Several New York Democrats decried the ruling, including New York Gov. Kathy Hochul, who called the court's decision "shocking" and "frightful in its scope of how they are setting back this nation and our ability to protect our citizens."
"Today the Supreme Court is sending us backwards in our efforts to protect families and prevent gun violence. And it's particularly painful that this came down at this moment, when we're still dealing with families in pain from mass shootings that have occurred – the loss of life, their beloved children and grandchildren," Hochul told reporters Thursday.
The governor said she's prepared to call the state legislature back into session in response to the ruling.
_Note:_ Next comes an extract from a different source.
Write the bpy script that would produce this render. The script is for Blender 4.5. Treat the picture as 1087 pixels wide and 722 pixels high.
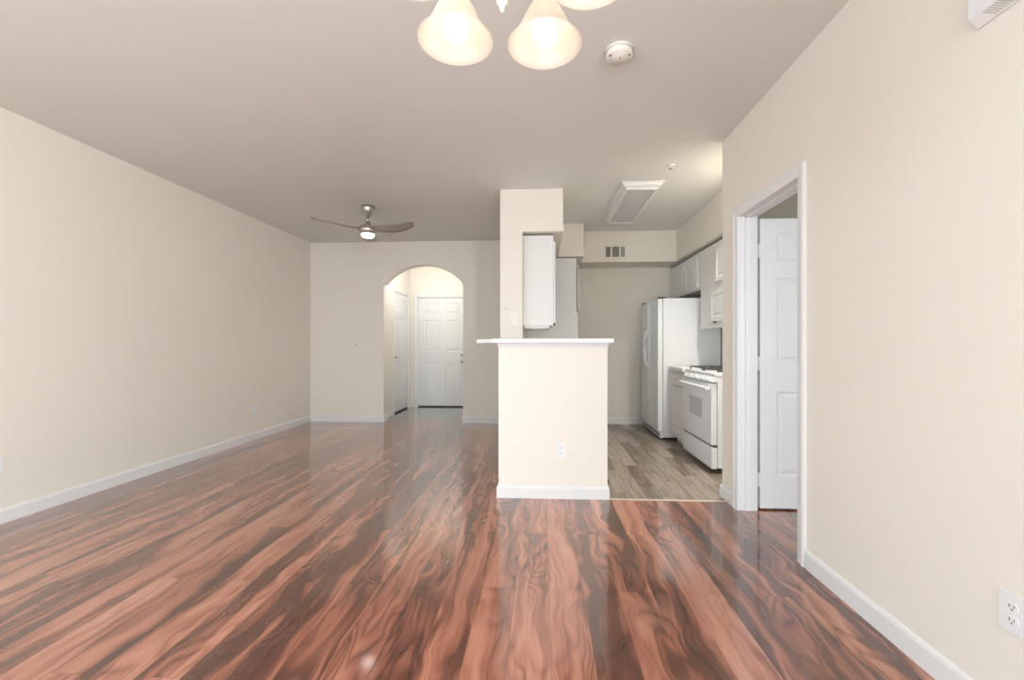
import bpy, bmesh, math, random
from mathutils import Vector, Matrix
PI = math.pi
for o in list(bpy.data.objects):
    bpy.data.objects.remove(o)
SC = bpy.context.scene
COL = SC.collection

# ------------------------------------------------------------ camera, world, lights, exposure
EYE = 1.176
cd = bpy.data.cameras.new('camera')
cd.sensor_width = 36.0
cd.lens = 450.0 / 1087.0 * 36.0
cd.shift_x = -(552.7 - 543.5) / 1087.0
cd.shift_y = 5.0 / 1087.0
cd.clip_start = 0.02
cam = bpy.data.objects.new('camera', cd)
COL.objects.link(cam)
cam.location = (0, 0, EYE)
cam.rotation_euler = (PI / 2, 0, math.atan(0.052))
SC.camera = cam

SC.view_settings.view_transform = 'Standard'
SC.view_settings.look = 'None'
SC.view_settings.gamma = 1.0
SC.view_settings.use_curve_mapping = False
SC.view_settings.exposure = 0.14

w = bpy.data.worlds.new('world')
SC.world = w
w.use_nodes = True
w.node_tree.nodes['Background'].inputs[0].default_value = (0.80, 0.90, 1.0, 1)
w.node_tree.nodes['Background'].inputs[1].default_value = 1.0


def area(name, loc, rot, sx, sy, power, col):
    l = bpy.data.lights.new(name, 'AREA')
    l.shape = 'RECTANGLE'
    l.size = sx
    l.size_y = sy
    l.energy = power
    l.color = col
    o = bpy.data.objects.new(name, l)
    COL.objects.link(o)
    o.location = loc
    o.rotation_euler = rot
    return o


def point(name, loc, power, col, r=0.03):
    l = bpy.data.lights.new(name, 'POINT')
    l.energy = power
    l.color = col
    l.shadow_soft_size = r
    o = bpy.data.objects.new(name, l)
    COL.objects.link(o)
    o.location = loc
    return o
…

She said state legislators have already been alerted and that they're looking at possible dates for reconvening.
New York City Mayor Eric Adams, a former NYPD captain, said the decision on guns, "put simply," will put New Yorkers "at further risk of gun violence" in a statement vowing specific action to mitigate the risks he says the decision will create.
Manhattan District Attorney Alvin Bragg said the ruling, "severely undermines public safety not just in New York City, but around the country." Bragg says his office is "analysing" the ruling and crafting gun safety legislation that will take steps to "mitigate the damage done today."
The National Rifle Association, meanwhile, called the Supreme Court ruling a "watershed win."
"Today's ruling is a watershed win for good men and women all across America and is the result of a decades-long fight the NRA has led," NRA Executive Vice President Wayne LaPierre said in a statement. "The right to self-defence and to defend your family and loved ones should not end at your home."